Al ocupar este puesto supremo, Pío XII tuvo que tomar una trascendental decisión sobre lo que había que hacer con el borrador de encíclica elaborado por Pío XI. La decisión era de vital importancia porque Humani géneris unitas haría que la Iglesia, finalmente y en público, defendiera a los acosados judíos, condenando explícitamente el antisemitismo nazi y solicitando que cesara la persecución a la que les sometían los alemanes: 'Parece claro que la lucha por la pureza racial termina siendo únicamente una lucha contra los judíos.

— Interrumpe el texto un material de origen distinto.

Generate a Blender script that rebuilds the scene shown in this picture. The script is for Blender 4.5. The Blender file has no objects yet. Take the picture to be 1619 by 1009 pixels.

Salvo por su crueldad sistemática, esta lucha no es diferente en cuanto a sus auténticos motivos y métodos de las persecuciones realizadas por doquier contra los judíos desde la antigüedad'.

El hecho de que un papa estableciera directamente esta conexión, en cuanto a los motivos y los métodos, entre pasadas persecuciones contra los judíos -de forma implícita, pero con claridad, las de la Iglesia- y el ataque que en aquel momento realizaban los alemanes contra ese mismo grupo debería dar que pensar a cualquiera que desee desvincular a la Iglesia de cualquier responsabilidad por las persecuciones y matanzas de las décadas de 1930 y 1940.

El hecho de que un segundo pontífice comenzara su papado enterrando en el 'silencio de los archivos' este notable documento en defensa de los judíos, que ahora se conoce con el nombre de Encíclica oculta, y que, durante más de cincuenta años después de la guerra, el Vaticano intentara encubrir el acto de prohibición de dicho documento, así como su propia existencia, dice mucho sobre este pontífice y sobre las simulaciones que rodearon su relación y la de la Iglesia con el Holocausto.

Pío XII ha sido condenado y también elogiado. Las preguntas fundamentales parecen sencillas. ¿Qué sabía el papa de la matanza de judíos que estaban realizando los alemanes? ¿Qué podría haber hecho al respecto? ¿Qué hizo, qué no hizo y por qué? ¿Hasta qué punto ha sido sincera la Iglesia en relación con este asunto?